Exercise task:
Return verbatim everything from the first line through the line that contains "scene.camera = cam", and stop there.

Provided material:
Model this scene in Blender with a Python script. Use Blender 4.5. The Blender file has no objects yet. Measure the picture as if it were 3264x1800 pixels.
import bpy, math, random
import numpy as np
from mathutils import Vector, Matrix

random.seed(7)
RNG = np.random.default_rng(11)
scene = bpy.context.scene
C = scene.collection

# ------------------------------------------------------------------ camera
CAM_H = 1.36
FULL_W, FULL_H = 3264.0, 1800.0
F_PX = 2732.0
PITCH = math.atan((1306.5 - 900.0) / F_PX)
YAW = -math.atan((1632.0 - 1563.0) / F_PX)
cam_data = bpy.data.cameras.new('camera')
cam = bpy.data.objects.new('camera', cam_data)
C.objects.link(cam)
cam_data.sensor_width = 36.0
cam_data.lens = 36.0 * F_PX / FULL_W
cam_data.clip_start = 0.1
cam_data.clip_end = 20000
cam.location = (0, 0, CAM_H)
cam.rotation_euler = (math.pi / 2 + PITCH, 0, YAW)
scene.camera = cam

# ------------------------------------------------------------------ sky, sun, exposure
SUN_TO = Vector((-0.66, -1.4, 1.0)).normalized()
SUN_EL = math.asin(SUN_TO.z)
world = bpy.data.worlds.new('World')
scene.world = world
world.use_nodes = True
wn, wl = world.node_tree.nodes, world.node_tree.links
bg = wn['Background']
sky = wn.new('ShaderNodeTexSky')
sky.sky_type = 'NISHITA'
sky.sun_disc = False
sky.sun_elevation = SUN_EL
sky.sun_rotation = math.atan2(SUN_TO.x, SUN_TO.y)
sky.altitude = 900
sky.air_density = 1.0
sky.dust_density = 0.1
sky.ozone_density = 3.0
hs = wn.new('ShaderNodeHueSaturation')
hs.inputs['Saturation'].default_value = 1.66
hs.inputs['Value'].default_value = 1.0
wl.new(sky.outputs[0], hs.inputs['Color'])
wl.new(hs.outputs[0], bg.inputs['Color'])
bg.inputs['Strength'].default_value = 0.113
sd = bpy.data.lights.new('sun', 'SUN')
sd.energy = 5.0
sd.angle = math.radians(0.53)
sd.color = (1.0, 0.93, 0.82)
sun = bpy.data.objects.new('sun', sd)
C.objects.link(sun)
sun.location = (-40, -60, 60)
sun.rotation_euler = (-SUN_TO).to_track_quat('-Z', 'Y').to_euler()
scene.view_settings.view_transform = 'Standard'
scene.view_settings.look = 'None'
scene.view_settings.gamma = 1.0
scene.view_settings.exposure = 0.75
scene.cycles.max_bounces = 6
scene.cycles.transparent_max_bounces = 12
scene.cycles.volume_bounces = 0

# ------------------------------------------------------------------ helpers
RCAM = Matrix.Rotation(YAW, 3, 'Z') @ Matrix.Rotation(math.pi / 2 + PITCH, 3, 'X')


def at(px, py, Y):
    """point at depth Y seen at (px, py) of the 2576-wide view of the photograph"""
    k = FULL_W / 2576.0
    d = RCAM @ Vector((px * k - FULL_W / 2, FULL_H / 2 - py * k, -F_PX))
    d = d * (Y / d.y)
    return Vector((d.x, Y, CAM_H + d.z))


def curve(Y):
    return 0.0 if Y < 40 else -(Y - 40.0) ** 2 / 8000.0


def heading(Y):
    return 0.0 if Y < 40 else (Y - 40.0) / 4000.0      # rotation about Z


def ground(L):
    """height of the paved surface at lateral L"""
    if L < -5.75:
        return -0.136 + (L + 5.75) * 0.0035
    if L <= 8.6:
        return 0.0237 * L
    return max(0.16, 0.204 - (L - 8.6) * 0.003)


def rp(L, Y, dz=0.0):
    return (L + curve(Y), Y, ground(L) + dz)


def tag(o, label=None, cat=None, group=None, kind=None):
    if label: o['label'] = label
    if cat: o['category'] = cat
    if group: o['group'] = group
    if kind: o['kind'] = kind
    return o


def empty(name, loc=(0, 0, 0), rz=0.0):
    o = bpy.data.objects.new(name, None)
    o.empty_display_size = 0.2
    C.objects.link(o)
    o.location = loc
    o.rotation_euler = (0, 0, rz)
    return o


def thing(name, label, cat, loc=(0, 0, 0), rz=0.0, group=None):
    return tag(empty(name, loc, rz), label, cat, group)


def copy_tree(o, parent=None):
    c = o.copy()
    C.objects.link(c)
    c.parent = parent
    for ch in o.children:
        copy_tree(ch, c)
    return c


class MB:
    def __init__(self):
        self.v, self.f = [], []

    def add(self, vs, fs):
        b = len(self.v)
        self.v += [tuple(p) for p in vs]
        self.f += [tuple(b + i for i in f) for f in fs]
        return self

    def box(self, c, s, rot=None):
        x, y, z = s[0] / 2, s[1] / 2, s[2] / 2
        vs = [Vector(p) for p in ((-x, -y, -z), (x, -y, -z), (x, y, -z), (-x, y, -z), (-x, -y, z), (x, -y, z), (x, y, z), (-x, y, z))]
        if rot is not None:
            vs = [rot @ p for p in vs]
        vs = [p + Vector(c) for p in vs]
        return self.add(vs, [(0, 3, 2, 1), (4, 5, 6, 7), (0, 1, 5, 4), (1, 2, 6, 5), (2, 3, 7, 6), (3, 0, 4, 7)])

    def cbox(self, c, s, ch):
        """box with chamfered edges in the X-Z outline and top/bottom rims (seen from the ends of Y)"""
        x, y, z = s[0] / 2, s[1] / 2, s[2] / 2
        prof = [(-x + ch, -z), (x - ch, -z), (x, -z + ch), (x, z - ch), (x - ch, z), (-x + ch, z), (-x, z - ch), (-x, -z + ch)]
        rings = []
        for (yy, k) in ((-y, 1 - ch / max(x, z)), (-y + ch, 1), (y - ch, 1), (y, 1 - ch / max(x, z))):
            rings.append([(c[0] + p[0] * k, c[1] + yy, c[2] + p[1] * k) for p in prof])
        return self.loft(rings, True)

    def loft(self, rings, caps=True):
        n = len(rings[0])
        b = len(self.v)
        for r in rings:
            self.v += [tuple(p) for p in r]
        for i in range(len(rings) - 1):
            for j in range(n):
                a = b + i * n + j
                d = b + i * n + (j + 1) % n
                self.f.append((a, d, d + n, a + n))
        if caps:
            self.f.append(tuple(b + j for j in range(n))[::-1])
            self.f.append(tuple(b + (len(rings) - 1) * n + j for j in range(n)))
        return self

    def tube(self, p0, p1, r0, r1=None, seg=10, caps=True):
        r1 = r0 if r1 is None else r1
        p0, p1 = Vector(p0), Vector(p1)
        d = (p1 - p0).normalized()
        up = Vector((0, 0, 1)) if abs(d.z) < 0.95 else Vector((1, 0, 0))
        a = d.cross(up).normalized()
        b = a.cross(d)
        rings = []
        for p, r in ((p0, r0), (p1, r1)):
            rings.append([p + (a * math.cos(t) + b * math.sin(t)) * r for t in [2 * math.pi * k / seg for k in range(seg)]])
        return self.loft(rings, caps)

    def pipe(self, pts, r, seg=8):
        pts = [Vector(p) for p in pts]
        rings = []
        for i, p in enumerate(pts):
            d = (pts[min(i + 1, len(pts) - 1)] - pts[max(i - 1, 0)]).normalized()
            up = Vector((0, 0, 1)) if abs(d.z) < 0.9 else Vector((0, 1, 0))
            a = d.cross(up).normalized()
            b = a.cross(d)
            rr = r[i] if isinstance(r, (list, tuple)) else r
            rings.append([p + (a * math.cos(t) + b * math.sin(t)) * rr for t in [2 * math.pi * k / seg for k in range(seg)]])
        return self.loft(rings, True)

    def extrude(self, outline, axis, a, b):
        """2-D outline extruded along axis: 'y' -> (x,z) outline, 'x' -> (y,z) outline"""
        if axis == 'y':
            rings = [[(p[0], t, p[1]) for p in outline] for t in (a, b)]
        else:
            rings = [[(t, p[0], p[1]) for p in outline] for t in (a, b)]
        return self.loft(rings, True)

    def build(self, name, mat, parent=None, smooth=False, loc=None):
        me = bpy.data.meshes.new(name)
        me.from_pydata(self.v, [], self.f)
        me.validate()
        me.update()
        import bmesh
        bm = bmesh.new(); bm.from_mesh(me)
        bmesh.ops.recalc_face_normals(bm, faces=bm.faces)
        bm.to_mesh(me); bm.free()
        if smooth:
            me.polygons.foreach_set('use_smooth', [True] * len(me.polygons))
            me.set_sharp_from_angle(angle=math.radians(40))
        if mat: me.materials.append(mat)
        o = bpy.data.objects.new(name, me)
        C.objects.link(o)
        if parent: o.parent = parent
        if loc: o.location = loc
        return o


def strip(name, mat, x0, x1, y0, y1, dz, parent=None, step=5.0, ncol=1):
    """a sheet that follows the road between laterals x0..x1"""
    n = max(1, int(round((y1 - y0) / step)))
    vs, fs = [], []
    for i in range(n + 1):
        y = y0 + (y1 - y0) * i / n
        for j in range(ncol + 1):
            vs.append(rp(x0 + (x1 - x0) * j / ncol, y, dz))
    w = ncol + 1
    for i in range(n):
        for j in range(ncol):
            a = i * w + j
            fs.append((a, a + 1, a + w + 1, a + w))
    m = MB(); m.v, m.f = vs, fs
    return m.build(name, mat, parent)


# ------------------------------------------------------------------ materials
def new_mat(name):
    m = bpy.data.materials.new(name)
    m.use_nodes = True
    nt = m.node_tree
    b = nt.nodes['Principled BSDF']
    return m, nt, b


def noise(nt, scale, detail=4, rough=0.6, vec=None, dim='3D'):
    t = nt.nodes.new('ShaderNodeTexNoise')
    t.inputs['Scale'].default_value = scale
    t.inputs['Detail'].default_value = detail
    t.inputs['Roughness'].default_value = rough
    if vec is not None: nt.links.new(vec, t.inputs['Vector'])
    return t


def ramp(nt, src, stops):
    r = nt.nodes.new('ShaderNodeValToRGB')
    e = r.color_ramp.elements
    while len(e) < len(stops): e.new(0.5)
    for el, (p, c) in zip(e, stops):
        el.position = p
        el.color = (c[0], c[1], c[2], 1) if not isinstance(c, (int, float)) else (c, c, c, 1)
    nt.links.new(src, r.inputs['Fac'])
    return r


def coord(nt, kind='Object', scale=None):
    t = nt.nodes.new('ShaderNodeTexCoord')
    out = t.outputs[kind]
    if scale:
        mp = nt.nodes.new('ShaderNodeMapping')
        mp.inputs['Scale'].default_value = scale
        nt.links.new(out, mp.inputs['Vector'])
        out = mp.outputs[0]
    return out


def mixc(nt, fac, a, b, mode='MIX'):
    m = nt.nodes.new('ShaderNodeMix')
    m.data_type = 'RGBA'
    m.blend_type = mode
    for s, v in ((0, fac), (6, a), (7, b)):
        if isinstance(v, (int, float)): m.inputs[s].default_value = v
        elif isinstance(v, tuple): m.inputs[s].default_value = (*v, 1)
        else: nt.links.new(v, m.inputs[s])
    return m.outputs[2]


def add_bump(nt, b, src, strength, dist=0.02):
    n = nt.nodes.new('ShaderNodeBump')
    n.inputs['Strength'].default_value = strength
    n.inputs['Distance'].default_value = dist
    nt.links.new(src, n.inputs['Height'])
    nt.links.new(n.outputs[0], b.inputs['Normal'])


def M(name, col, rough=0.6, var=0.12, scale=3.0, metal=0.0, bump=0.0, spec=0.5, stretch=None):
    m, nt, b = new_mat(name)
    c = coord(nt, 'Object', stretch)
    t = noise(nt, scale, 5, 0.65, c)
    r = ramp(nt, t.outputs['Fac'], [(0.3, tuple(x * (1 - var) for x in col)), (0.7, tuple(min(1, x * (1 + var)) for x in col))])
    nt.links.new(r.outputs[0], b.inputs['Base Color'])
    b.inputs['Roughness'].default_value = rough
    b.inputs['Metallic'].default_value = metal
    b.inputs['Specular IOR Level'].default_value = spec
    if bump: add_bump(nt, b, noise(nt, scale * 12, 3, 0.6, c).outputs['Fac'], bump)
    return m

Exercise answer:
Model this scene in Blender with a Python script. Use Blender 4.5. The Blender file has no objects yet. Measure the picture as if it were 3264x1800 pixels.
import bpy, math, random
import numpy as np
from mathutils import Vector, Matrix

random.seed(7)
RNG = np.random.default_rng(11)
scene = bpy.context.scene
C = scene.collection

# ------------------------------------------------------------------ camera
CAM_H = 1.36
FULL_W, FULL_H = 3264.0, 1800.0
F_PX = 2732.0
PITCH = math.atan((1306.5 - 900.0) / F_PX)
YAW = -math.atan((1632.0 - 1563.0) / F_PX)
cam_data = bpy.data.cameras.new('camera')
cam = bpy.data.objects.new('camera', cam_data)
C.objects.link(cam)
cam_data.sensor_width = 36.0
cam_data.lens = 36.0 * F_PX / FULL_W
cam_data.clip_start = 0.1
cam_data.clip_end = 20000
cam.location = (0, 0, CAM_H)
cam.rotation_euler = (math.pi / 2 + PITCH, 0, YAW)
scene.camera = cam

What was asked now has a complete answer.